Leaving the pictures aside, transcribe every line below exactly.

» **INFORMATION PROVIDED**
[start]

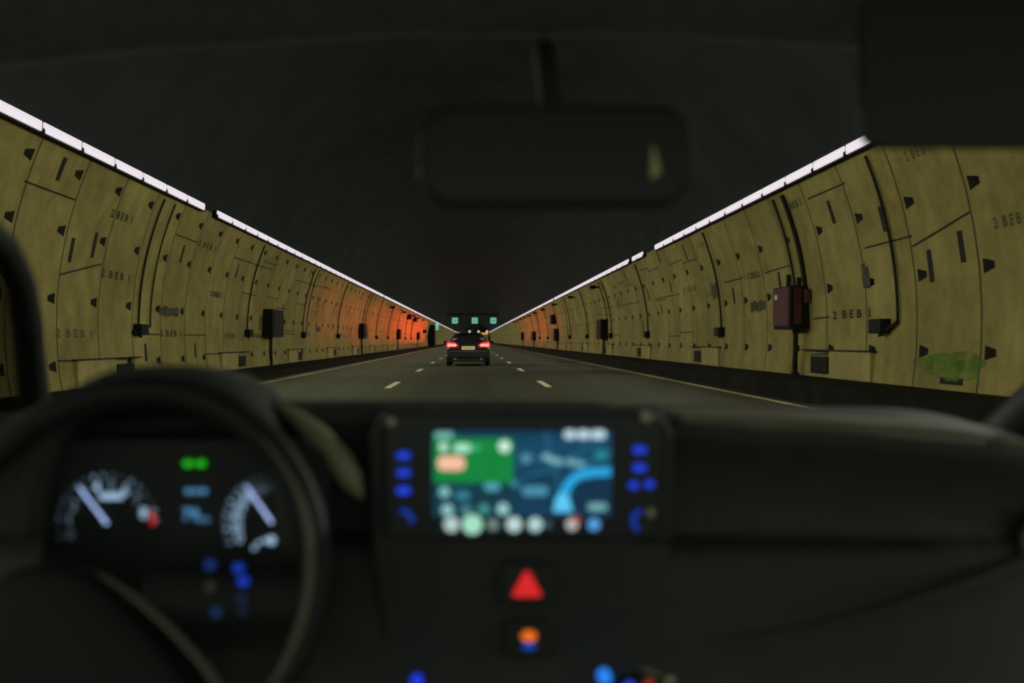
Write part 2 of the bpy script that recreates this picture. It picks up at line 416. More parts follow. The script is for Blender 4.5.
for side in ('left', 'right'):
    S = SIDES[side]; sg = S['sg']; W = walls[side]; D = MARKS[side]
    def slot(y, p, hh):
        m = MB(); patch_box(m, y-.07, y+.07, p-hh/2/R, p+hh/2/R, sg); m.build('slot_cover', M_seam, W)
    for (px, py, hpx) in D['slots']:
        y, p = hit(px, py, sg); slot(y, p, hpx/F*y)
    m = MB()
    for a, b in D['seams']: seam(m, hit(*a, sg), hit(*b, sg), sg)
    rnd = random.Random(11+sg)
    def stencil(y, p, wid, hh=.13):
        m2 = MB(); c = wpos(y, p, sg, R-.009)
        up = Vector((-sg*math.sin(p), 0, math.cos(p))); ax = Vector((0, -sg, 0))
        xm = max(v[0] for v in tv)
        m2.add([c+ax*(v[0]/xm*wid/2)+up*(v[1]/.12*hh) for v in tv], tf)
        m2.build('stencil_number', M_inks[2] if y < 15 else rnd.choice(M_inks), W, fix=False)
    for (px, py, wpx) in D['texts']:
        y, p = hit(px, py, sg); stencil(y, p, wpx/abs(px-VX)*y, .15)
    yk = S['y0']+S['dy']*8
    while yk < 150:
        for _ in range(2):
            zr = rnd.choice([.25, .3, 1.5, 1.4, 2.5, 2.6])+rnd.uniform(-.1, .1)
            c = rnd.random()
            if c < .36: seam(m, (yk, phi_of(zr)), (yk-S['dy'], phi_of(zr)), sg)
            elif c < .70 and yk < 75: slot(yk-.8, phi_of(zr+.3), .5)
            elif c < .82 and yk < 75: stencil(yk-1, phi_of(zr), 1.5)
        yk += S['dy']
    m.build('segment_seam', M_seam, W)
    for (px, py, wpx, hpx) in D['stains']:
        y, p = hit(px, py, sg); dy = wpx/abs(px-VX)*y; dh = hpx/F*y
        m = MB()
        for i in range(5):
            y0 = y-dy/2+dy*i/5; a = rnd.uniform(-.12, .12)*dh; b = rnd.uniform(-.2, .12)*dh
            patch_box(m, y0, y0+dy/5-.001, p-(dh/2+a)/R, p+(dh/2+b)/R, sg, t=.003)
        m.build('grey_repair_patch', mat('grey_mortar', (.10, .092, .05), .9, noise=(4, .4)), W)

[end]

» **FINAL ANSWER**
Write part 2 of the bpy script that recreates this picture. It picks up at line 416. More parts follow. The script is for Blender 4.5.
for side in ('left', 'right'):
    S = SIDES[side]; sg = S['sg']; W = walls[side]; D = MARKS[side]
    def slot(y, p, hh):
        m = MB(); patch_box(m, y-.07, y+.07, p-hh/2/R, p+hh/2/R, sg); m.build('slot_cover', M_seam, W)
    for (px, py, hpx) in D['slots']:
        y, p = hit(px, py, sg); slot(y, p, hpx/F*y)
    m = MB()
    for a, b in D['seams']: seam(m, hit(*a, sg), hit(*b, sg), sg)
    rnd = random.Random(11+sg)
    def stencil(y, p, wid, hh=.13):
        m2 = MB(); c = wpos(y, p, sg, R-.009)
        up = Vector((-sg*math.sin(p), 0, math.cos(p))); ax = Vector((0, -sg, 0))
        xm = max(v[0] for v in tv)
        m2.add([c+ax*(v[0]/xm*wid/2)+up*(v[1]/.12*hh) for v in tv], tf)
        m2.build('stencil_number', M_inks[2] if y < 15 else rnd.choice(M_inks), W, fix=False)
    for (px, py, wpx) in D['texts']:
        y, p = hit(px, py, sg); stencil(y, p, wpx/abs(px-VX)*y, .15)
    yk = S['y0']+S['dy']*8
    while yk < 150:
        for _ in range(2):
            zr = rnd.choice([.25, .3, 1.5, 1.4, 2.5, 2.6])+rnd.uniform(-.1, .1)
            c = rnd.random()
            if c < .36: seam(m, (yk, phi_of(zr)), (yk-S['dy'], phi_of(zr)), sg)
            elif c < .70 and yk < 75: slot(yk-.8, phi_of(zr+.3), .5)
            elif c < .82 and yk < 75: stencil(yk-1, phi_of(zr), 1.5)
        yk += S['dy']
    m.build('segment_seam', M_seam, W)
    for (px, py, wpx, hpx) in D['stains']:
        y, p = hit(px, py, sg); dy = wpx/abs(px-VX)*y; dh = hpx/F*y
        m = MB()
        for i in range(5):
            y0 = y-dy/2+dy*i/5; a = rnd.uniform(-.12, .12)*dh; b = rnd.uniform(-.2, .12)*dh
            patch_box(m, y0, y0+dy/5-.001, p-(dh/2+a)/R, p+(dh/2+b)/R, sg, t=.003)
        m.build('grey_repair_patch', mat('grey_mortar', (.10, .092, .05), .9, noise=(4, .4)), W)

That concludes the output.